Exercise requirements
Both end lines count: copy exactly from the line that contains "Recreate this scene" to the line that contains "cd.dof.use_dof = True;", and only those lines.

Extracted data
::::::::::

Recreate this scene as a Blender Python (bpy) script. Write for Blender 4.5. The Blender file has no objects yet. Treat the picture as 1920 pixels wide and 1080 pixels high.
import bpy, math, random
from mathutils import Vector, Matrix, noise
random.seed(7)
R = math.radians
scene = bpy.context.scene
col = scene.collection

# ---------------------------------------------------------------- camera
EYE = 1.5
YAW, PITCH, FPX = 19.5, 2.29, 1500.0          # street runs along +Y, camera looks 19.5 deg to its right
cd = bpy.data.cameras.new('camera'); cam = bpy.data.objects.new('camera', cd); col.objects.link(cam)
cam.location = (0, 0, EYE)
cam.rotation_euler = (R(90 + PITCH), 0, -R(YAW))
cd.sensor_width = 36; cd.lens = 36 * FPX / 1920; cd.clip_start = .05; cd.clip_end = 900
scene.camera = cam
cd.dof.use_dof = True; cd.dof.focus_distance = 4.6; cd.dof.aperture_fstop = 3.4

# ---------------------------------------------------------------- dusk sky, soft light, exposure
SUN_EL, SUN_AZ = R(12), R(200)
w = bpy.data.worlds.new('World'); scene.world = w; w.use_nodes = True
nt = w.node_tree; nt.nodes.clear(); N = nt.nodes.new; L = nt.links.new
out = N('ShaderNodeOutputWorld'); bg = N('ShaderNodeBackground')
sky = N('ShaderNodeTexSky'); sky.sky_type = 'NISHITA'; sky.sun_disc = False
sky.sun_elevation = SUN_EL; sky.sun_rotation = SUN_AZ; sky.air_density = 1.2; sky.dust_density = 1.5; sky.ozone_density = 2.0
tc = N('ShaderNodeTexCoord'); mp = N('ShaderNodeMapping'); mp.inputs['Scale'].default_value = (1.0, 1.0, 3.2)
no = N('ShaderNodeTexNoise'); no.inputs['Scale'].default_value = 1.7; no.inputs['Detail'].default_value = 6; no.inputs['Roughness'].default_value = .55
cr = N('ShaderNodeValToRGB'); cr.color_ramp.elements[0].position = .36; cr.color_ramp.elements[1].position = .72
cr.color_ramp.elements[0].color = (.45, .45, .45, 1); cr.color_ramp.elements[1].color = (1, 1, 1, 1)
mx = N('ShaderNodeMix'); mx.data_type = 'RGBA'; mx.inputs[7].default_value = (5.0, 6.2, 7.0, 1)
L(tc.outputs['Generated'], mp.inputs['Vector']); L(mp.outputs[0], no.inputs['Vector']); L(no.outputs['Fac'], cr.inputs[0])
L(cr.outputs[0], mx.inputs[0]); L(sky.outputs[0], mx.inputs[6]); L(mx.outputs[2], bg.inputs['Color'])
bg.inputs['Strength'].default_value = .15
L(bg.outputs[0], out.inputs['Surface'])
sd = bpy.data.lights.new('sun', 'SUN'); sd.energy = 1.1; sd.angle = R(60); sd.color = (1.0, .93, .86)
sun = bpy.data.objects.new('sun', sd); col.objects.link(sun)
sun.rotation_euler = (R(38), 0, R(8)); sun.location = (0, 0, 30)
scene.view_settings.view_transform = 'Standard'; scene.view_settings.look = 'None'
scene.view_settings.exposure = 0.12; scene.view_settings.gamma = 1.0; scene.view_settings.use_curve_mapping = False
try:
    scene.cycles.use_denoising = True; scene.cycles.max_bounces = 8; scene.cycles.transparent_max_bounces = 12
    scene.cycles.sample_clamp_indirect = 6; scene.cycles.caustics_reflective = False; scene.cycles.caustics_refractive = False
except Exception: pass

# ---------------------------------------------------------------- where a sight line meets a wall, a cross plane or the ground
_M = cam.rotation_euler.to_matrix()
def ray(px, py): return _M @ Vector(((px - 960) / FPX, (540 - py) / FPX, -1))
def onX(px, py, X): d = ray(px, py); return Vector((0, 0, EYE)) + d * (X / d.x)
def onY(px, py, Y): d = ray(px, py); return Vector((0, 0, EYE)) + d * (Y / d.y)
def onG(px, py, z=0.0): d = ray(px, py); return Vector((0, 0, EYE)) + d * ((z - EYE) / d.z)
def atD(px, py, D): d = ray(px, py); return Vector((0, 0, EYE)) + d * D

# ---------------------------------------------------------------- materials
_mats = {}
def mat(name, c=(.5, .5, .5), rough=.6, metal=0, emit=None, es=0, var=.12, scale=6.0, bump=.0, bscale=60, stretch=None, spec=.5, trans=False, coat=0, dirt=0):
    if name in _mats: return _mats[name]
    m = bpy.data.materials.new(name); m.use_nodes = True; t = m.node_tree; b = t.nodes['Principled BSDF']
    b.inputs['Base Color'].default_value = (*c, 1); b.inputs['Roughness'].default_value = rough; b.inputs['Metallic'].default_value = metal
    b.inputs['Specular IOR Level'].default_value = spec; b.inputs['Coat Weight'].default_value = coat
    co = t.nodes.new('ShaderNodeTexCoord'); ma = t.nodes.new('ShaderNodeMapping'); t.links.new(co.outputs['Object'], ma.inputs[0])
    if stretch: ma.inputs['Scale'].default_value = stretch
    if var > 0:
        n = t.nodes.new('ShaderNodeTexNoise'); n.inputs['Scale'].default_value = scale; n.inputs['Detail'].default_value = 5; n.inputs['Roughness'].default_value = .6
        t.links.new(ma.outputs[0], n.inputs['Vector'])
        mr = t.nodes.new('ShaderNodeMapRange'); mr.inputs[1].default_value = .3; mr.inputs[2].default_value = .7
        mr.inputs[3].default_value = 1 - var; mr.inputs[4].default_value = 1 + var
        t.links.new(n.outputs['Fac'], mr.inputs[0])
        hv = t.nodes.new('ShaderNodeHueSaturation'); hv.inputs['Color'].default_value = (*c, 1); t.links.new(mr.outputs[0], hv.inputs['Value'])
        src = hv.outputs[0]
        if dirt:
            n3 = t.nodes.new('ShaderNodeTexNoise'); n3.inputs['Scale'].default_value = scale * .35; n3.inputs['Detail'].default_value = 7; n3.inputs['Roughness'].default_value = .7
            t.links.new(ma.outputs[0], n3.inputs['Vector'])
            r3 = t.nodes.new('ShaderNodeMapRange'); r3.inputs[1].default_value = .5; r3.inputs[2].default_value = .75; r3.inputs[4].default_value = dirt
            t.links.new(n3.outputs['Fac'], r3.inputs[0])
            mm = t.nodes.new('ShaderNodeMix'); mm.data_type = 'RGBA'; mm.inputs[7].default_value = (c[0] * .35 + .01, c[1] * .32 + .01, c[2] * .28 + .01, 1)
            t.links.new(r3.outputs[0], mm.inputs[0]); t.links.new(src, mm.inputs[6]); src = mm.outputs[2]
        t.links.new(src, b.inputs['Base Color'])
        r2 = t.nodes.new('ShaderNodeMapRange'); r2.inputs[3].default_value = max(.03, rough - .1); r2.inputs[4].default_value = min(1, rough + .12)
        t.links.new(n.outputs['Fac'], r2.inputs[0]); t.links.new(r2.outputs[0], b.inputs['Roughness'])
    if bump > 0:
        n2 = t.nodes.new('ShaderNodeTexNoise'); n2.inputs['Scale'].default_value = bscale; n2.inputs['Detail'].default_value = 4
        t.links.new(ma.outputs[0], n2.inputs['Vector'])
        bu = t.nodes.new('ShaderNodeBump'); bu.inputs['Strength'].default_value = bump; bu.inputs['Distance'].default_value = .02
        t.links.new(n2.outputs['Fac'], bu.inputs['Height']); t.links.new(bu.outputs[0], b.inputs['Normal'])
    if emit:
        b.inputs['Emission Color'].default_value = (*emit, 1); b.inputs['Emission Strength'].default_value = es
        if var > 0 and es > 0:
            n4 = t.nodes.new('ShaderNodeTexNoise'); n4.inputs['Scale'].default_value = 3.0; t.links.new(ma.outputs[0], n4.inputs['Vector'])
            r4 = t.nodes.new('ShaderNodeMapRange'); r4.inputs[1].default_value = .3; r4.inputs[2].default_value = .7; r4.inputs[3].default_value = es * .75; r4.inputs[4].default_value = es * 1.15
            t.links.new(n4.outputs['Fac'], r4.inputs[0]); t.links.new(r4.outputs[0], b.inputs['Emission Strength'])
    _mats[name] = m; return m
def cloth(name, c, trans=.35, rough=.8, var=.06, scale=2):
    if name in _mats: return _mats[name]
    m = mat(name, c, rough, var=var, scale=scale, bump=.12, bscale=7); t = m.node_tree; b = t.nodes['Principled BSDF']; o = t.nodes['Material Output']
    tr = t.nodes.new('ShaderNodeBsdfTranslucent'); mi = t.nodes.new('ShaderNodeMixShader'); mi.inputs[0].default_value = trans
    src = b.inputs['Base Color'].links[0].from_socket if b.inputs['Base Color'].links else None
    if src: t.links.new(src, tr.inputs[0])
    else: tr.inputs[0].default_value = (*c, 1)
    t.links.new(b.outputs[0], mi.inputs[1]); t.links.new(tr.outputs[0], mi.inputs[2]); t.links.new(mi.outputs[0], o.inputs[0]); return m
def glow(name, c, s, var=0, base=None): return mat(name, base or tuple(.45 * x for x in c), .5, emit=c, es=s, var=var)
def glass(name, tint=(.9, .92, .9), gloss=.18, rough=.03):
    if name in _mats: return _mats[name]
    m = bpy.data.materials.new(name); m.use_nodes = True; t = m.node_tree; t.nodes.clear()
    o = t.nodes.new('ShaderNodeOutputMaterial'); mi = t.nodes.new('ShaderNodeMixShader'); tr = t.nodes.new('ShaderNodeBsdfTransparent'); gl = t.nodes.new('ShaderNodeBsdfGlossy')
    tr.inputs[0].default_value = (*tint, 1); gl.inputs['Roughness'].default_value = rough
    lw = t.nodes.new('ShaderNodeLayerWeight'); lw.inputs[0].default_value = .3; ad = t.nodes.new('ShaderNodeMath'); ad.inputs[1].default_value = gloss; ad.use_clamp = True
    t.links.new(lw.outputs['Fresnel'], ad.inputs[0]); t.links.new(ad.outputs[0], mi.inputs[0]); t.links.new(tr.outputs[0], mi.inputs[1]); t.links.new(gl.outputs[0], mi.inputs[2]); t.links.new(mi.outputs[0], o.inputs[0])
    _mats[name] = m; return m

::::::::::

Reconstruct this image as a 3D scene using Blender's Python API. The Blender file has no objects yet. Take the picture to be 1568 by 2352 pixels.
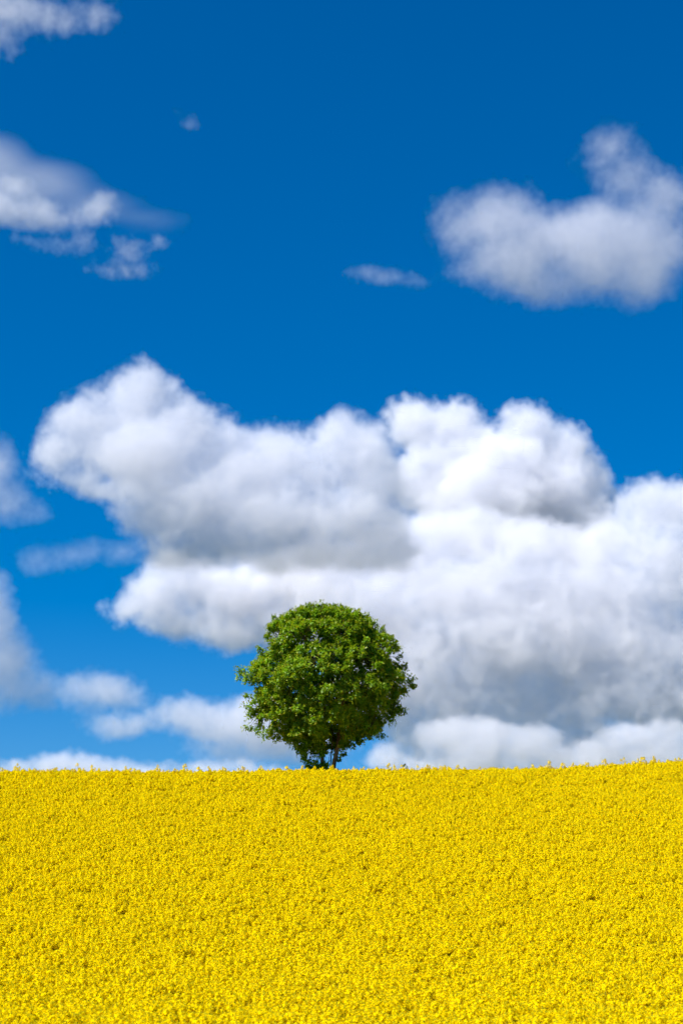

::::::::::

Answer to the problem
Recreate this scene as a Blender Python (bpy) script. Write for Blender 4.5. The Blender file has no objects yet. Treat the picture as 1920 pixels wide and 1080 pixels high.
import bpy, math, random
from mathutils import Vector, Matrix, noise
random.seed(7)
R = math.radians
scene = bpy.context.scene
col = scene.collection

# ---------------------------------------------------------------- camera
EYE = 1.5
YAW, PITCH, FPX = 19.5, 2.29, 1500.0          # street runs along +Y, camera looks 19.5 deg to its right
cd = bpy.data.cameras.new('camera'); cam = bpy.data.objects.new('camera', cd); col.objects.link(cam)
cam.location = (0, 0, EYE)
cam.rotation_euler = (R(90 + PITCH), 0, -R(YAW))
cd.sensor_width = 36; cd.lens = 36 * FPX / 1920; cd.clip_start = .05; cd.clip_end = 900
scene.camera = cam
cd.dof.use_dof = True; cd.dof.focus_distance = 4.6; cd.dof.aperture_fstop = 3.4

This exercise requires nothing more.